For many species of plants and animals, parts of their normal home range are set to become uninhabitable because of increasing heat or other climate change impacts. A study of some 115,000 plant and animal species found that more than twice as many will lose half of their traditional range at 2ºC of global warming than at 1.5ºC.
Because regional temperature changes can be larger than the global average, regions such as the Mediterranean may experience conditions at 2ºC unseen in the period since the last Ice Age, with unknown consequences for nature there.
Economic growth
Projections of climate change impacts on economic growth, and the costs and benefits of cutting emissions, are always highly uncertain. With that caveat, evidence indicates that limiting warming to 1.5ºC rather than 2ºC reduces the global cost of damages by about 25%.
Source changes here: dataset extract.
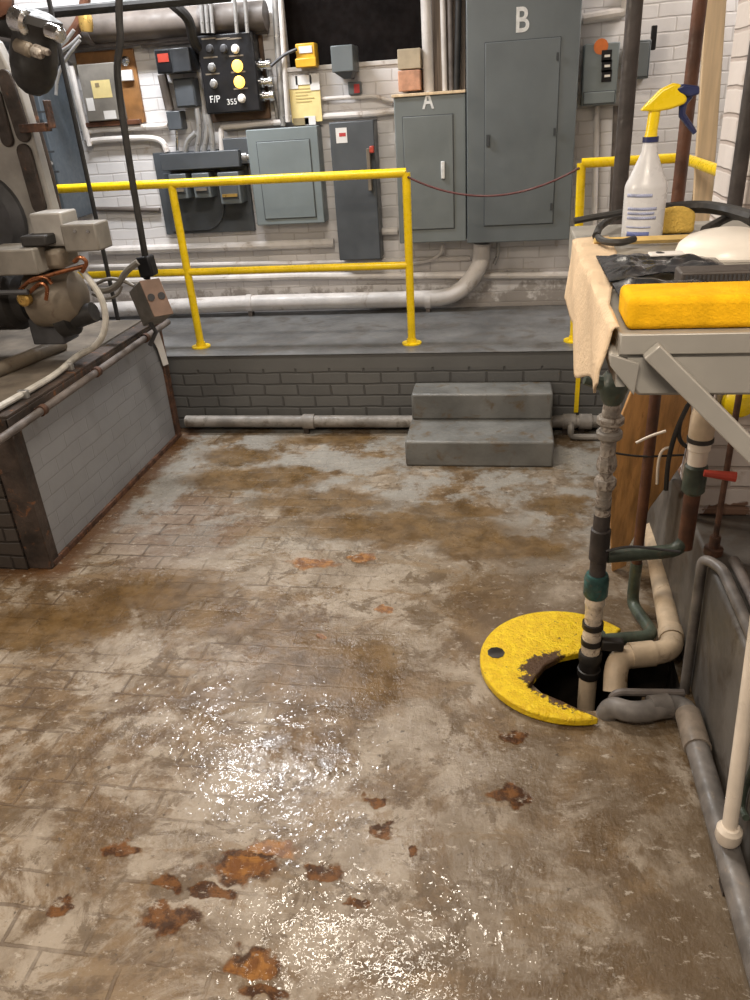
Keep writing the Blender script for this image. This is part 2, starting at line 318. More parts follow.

Globally, 2ºC of warming is projected to affect economic growth significantly, such that average GDP per capita would be 5% lower in 2100 at 2ºC than at 1.5ºC. A number of countries in the Tropics are projected to see annual growth fall by 2% under 2ºC of warming, but no significant change at 1.5ºC.
Overshoots and risks
The IPCC discussed two types of pathway for stabilising global warming at 1.5ºC from 2100:
- those that always keep below this temperature
- those that overshoot it, with the temperature then being reduced towards the end of the century with substantial use of negative emissions.
Overshoot pathways carry greater risks of triggering potentially irreversible events such as runaway ice-sheet melt or species extinctions.